═══ THE RECORDS
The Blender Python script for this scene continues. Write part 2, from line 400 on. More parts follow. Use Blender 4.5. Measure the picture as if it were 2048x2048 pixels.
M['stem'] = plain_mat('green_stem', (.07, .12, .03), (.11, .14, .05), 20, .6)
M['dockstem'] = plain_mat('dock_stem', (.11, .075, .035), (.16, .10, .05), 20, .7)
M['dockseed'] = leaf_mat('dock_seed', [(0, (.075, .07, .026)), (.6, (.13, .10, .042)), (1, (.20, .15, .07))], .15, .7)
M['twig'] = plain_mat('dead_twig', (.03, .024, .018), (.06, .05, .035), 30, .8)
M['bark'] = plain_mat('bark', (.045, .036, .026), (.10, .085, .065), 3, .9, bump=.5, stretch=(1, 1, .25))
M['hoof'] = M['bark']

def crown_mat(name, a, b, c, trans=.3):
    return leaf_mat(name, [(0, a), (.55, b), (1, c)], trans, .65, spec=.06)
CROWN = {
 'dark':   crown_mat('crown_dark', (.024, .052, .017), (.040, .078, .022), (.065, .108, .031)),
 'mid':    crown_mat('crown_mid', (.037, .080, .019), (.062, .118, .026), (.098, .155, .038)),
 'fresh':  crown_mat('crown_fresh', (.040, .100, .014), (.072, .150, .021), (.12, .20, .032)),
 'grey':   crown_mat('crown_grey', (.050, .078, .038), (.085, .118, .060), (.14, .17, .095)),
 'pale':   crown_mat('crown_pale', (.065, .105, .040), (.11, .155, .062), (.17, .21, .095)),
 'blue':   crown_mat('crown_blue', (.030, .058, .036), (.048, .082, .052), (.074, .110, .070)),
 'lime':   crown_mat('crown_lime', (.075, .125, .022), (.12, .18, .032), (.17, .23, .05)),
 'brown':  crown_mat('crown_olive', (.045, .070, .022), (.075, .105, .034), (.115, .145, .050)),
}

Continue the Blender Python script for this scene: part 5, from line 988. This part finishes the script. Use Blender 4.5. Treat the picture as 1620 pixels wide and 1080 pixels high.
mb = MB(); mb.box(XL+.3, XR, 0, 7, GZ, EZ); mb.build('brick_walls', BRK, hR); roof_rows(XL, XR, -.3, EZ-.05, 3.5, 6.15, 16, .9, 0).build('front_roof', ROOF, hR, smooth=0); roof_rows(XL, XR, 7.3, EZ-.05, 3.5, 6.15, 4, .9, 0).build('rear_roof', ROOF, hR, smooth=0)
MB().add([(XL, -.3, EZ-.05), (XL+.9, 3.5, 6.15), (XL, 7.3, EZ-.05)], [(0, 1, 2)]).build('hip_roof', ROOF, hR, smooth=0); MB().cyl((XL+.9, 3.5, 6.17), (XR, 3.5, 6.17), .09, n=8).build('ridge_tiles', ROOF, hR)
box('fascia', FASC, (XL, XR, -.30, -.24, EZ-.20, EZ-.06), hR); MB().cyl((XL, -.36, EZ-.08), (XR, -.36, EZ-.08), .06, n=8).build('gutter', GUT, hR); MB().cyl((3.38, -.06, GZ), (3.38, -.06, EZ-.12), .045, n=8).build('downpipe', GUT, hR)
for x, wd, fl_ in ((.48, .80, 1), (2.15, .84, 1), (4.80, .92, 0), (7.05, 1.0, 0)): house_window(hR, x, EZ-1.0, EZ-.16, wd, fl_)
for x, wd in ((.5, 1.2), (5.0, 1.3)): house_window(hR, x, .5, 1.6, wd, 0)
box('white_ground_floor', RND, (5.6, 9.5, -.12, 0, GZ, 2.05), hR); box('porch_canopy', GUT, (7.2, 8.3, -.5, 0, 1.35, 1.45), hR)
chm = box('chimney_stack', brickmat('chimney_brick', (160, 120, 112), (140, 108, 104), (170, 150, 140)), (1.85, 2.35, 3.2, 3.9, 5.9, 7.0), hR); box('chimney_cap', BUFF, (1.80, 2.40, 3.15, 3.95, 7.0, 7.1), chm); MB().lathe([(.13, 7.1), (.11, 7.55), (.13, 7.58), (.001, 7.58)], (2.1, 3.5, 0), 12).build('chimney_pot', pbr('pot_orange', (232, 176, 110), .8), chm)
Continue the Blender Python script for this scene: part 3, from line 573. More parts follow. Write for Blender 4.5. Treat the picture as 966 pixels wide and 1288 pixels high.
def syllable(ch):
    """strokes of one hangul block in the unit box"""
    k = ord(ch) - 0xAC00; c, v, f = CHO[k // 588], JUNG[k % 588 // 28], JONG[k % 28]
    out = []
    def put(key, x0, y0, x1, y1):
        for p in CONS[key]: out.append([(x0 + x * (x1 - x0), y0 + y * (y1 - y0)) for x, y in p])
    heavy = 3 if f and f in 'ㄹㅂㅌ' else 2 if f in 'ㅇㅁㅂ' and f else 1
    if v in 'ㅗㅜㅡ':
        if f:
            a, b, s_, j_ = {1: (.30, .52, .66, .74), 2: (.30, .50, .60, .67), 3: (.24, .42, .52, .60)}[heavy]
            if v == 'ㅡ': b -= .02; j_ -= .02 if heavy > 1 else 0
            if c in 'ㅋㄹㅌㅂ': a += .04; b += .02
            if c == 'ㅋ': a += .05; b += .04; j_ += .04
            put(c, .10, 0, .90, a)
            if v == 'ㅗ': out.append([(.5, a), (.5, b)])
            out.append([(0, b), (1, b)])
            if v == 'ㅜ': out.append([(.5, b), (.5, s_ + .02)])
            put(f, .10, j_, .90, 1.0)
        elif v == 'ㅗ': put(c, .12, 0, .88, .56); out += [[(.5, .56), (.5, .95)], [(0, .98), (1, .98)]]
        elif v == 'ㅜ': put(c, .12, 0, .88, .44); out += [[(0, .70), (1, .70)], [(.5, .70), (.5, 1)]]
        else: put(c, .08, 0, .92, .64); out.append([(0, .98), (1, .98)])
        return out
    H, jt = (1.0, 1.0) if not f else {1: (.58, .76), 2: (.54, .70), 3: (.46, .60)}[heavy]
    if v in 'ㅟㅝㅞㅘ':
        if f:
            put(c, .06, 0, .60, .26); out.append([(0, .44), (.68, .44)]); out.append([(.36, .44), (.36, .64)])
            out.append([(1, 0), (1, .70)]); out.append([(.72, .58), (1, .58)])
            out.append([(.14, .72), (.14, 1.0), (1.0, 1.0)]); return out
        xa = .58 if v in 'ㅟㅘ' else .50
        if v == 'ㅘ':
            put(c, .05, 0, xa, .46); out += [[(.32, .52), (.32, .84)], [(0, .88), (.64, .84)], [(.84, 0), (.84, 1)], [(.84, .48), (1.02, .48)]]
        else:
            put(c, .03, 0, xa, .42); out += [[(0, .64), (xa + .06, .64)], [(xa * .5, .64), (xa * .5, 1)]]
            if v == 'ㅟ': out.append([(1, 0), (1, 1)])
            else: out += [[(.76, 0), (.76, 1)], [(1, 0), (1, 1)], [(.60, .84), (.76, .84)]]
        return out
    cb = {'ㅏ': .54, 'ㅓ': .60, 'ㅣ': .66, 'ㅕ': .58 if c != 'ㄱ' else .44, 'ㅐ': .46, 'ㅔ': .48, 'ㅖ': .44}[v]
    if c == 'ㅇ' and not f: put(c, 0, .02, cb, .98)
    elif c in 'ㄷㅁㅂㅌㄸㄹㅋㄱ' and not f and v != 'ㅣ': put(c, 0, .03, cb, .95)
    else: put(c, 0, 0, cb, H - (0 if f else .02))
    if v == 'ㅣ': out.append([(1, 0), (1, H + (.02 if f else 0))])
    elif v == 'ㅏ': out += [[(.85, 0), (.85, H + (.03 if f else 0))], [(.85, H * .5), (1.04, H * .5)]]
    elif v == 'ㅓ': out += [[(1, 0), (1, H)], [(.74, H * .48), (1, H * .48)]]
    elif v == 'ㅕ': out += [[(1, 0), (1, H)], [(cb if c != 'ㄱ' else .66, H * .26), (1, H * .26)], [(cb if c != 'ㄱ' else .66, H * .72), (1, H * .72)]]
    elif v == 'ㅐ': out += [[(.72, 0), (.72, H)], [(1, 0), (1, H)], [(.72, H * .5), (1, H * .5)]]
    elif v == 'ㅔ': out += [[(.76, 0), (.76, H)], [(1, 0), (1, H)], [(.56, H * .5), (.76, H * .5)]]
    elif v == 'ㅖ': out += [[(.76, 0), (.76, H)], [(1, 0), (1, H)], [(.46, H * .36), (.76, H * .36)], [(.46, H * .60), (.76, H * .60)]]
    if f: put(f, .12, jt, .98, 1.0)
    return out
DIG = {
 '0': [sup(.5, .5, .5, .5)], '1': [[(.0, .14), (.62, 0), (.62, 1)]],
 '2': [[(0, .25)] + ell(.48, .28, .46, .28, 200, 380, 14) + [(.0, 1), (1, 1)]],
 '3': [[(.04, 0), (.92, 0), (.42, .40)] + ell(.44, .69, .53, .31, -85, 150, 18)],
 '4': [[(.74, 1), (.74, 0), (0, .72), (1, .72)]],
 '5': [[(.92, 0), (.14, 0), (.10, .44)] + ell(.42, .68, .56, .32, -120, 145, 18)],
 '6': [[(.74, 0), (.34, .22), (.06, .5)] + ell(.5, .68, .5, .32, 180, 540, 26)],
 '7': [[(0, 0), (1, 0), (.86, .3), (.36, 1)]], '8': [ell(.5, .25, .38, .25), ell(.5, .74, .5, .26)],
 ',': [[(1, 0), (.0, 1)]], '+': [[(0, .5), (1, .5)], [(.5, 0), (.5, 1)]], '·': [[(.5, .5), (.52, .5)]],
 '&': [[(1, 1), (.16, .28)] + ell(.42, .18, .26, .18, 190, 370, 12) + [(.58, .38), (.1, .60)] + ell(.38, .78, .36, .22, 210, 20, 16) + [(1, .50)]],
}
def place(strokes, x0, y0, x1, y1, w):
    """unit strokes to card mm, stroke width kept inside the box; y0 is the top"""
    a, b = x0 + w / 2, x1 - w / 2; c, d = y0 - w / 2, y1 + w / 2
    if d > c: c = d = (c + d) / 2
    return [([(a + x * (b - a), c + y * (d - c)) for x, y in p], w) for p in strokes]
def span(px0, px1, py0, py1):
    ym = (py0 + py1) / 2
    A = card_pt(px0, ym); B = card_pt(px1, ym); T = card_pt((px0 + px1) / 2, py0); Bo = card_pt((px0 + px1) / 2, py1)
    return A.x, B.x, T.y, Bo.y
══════
=== WHAT YOU SHOULD DO ===
Reproduce exactly, and only, the lines from the start of the entries through the one that contains "M['hoof'] = M['bark']".

=== WRITTEN REPLY ===
The Blender Python script for this scene continues. Write part 2, from line 400 on. More parts follow. Use Blender 4.5. Measure the picture as if it were 2048x2048 pixels.
M['stem'] = plain_mat('green_stem', (.07, .12, .03), (.11, .14, .05), 20, .6)
M['dockstem'] = plain_mat('dock_stem', (.11, .075, .035), (.16, .10, .05), 20, .7)
M['dockseed'] = leaf_mat('dock_seed', [(0, (.075, .07, .026)), (.6, (.13, .10, .042)), (1, (.20, .15, .07))], .15, .7)
M['twig'] = plain_mat('dead_twig', (.03, .024, .018), (.06, .05, .035), 30, .8)
M['bark'] = plain_mat('bark', (.045, .036, .026), (.10, .085, .065), 3, .9, bump=.5, stretch=(1, 1, .25))
M['hoof'] = M['bark']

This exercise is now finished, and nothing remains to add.